Abstracts
Résumé
Le développement de la forme romanesque entre le xiie et la fin du xiiie siècle correspond à la période que les historiens de l’économie appellent la « révolution commerciale » (950-1350). L’espace occupé par la fiction dans l’essor de l’économie monétaire ne résulte pas seulement de cette coïncidence chronologique. Les nouvelles valeurs de cette économie plus monétarisée reposent sur la confiance accordée à une fiction qui s’incarne dans l’opposition entre monnaie réelle (le moyen de paiement) et monnaie imaginaire (la monnaie de compte).
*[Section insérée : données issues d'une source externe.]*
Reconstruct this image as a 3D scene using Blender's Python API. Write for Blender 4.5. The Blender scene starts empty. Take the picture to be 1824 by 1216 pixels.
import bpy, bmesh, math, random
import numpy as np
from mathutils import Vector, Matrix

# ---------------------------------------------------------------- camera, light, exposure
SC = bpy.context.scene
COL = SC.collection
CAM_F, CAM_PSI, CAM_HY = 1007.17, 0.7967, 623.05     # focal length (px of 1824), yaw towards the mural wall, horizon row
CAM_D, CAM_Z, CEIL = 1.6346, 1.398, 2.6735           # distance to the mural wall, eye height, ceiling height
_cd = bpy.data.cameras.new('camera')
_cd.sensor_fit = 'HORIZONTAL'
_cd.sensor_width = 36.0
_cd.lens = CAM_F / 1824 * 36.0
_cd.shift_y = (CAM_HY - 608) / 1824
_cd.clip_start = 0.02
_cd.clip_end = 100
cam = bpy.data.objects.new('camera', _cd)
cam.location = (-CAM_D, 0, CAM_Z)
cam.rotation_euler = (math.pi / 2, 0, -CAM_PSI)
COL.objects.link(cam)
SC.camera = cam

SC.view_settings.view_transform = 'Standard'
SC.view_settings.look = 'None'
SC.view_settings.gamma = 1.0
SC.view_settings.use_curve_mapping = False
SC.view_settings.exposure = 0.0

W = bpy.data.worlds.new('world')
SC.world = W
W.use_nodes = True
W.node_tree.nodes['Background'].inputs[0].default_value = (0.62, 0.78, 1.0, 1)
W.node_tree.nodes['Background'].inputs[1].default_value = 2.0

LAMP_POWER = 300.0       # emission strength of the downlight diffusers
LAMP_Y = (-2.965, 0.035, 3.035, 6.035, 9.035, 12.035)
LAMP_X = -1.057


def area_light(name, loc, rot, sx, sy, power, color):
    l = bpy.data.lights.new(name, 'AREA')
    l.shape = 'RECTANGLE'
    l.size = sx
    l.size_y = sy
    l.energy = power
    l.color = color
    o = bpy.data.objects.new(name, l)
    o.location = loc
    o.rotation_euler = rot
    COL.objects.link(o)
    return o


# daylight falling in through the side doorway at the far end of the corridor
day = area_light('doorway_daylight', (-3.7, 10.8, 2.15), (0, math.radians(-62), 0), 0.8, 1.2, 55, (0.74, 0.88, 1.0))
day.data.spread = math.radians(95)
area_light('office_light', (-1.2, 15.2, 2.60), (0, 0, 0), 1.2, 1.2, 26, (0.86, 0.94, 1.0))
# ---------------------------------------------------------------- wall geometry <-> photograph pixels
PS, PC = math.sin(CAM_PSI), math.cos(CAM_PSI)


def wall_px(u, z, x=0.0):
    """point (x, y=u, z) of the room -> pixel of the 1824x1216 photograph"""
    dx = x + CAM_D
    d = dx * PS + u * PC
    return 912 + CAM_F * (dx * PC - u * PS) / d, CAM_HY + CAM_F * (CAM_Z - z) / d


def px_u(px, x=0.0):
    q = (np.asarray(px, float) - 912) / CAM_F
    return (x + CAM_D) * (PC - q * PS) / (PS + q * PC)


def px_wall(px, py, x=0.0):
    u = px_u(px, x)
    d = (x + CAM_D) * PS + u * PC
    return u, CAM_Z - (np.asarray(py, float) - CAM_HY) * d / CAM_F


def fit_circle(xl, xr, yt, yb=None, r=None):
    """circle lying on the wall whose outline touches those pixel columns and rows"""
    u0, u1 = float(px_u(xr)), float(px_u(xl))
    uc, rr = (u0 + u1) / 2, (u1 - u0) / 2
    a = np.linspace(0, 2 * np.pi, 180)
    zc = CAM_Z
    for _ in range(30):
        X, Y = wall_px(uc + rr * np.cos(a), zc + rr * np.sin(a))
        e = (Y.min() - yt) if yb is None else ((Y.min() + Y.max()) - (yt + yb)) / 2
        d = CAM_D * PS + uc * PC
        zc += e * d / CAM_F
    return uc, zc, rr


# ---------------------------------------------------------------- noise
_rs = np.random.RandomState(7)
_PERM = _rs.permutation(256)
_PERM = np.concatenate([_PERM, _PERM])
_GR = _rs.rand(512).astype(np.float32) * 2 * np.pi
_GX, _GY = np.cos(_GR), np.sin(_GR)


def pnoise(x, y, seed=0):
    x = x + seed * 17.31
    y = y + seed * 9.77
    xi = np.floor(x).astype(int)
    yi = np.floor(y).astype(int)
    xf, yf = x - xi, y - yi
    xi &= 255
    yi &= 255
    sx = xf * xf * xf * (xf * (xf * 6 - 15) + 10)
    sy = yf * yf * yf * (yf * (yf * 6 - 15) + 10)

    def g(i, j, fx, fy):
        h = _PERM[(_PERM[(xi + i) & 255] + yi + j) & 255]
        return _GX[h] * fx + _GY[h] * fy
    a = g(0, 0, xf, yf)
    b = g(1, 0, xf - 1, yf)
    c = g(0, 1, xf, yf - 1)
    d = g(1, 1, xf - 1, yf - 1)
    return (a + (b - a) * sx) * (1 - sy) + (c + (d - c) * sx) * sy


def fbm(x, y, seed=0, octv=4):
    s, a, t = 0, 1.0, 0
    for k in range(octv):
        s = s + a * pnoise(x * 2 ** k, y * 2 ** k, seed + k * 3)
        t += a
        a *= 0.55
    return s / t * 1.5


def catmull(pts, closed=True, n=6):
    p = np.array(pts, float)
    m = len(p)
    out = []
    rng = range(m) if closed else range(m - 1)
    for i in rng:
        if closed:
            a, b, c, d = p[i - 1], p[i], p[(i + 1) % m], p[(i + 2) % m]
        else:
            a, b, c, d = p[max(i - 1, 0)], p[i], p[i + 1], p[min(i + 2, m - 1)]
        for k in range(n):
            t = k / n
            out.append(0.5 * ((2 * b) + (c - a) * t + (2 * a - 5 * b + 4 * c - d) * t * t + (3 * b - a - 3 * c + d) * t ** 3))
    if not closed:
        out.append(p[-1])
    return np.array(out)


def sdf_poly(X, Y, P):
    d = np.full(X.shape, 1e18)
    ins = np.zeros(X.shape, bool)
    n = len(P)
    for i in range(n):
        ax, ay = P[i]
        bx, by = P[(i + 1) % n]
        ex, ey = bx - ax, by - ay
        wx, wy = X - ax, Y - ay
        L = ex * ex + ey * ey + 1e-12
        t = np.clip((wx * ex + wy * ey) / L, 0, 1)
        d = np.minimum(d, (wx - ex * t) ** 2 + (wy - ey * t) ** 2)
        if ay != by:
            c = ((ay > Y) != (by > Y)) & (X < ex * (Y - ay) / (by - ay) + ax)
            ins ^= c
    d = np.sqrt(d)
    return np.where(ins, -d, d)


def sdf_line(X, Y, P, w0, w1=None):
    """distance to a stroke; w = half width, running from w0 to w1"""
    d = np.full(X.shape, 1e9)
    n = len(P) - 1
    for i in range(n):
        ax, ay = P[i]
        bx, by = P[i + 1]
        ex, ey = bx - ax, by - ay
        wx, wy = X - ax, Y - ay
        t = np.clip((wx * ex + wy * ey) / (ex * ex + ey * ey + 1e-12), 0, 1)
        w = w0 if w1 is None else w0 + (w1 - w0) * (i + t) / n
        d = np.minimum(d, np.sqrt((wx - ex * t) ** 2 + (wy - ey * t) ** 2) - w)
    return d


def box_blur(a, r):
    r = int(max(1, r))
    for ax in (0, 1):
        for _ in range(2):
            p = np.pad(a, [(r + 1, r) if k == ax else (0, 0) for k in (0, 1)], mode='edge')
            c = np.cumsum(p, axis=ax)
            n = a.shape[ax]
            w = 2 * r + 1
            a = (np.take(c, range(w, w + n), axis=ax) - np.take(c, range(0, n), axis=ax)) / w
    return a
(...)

Qu’il s’agisse de formes brèves (le fabliau), de l’excroissance d’une fable animalière ou allégorique (le Roman de Renart), ou d’un roman d’amour et de chevalerie, comme ceux de Chrétien de Troyes, il s’agit toujours de fiction. La fiction médiévale se rapproche ainsi d’une monnaie fiduciaire qui repose sur la confiance de l’acheteur envers l’émetteur, ici la confiance de l’auditeur-lecteur à l’égard du romancier.
Abstract
The development of romance between the twelfth and late thirteenth centuries corresponds to the period that economic historians call the “commercial revolution” (950–1350). The space occupied by fiction in the rise of the monetary economy does not solely result from this chronological coincidence. The new values of this more monetarized economy rest on the trust placed in a fiction which is embodied in the opposition between real money (the means of payment) and imaginary money (the money of account). Whether it is a question of short forms, such as the fabliau, an outgrowth of an animal or allegorical fable, such as the Roman de Renart, or a romance of love and chivalry, like those of Chrétien de Troyes, it always remains a fiction. Thus, medieval fiction comes nearer to a fiduciary currency based on the trust of the buyer towards the issuer, in this case, the trust of the listener-reader towards the romancer.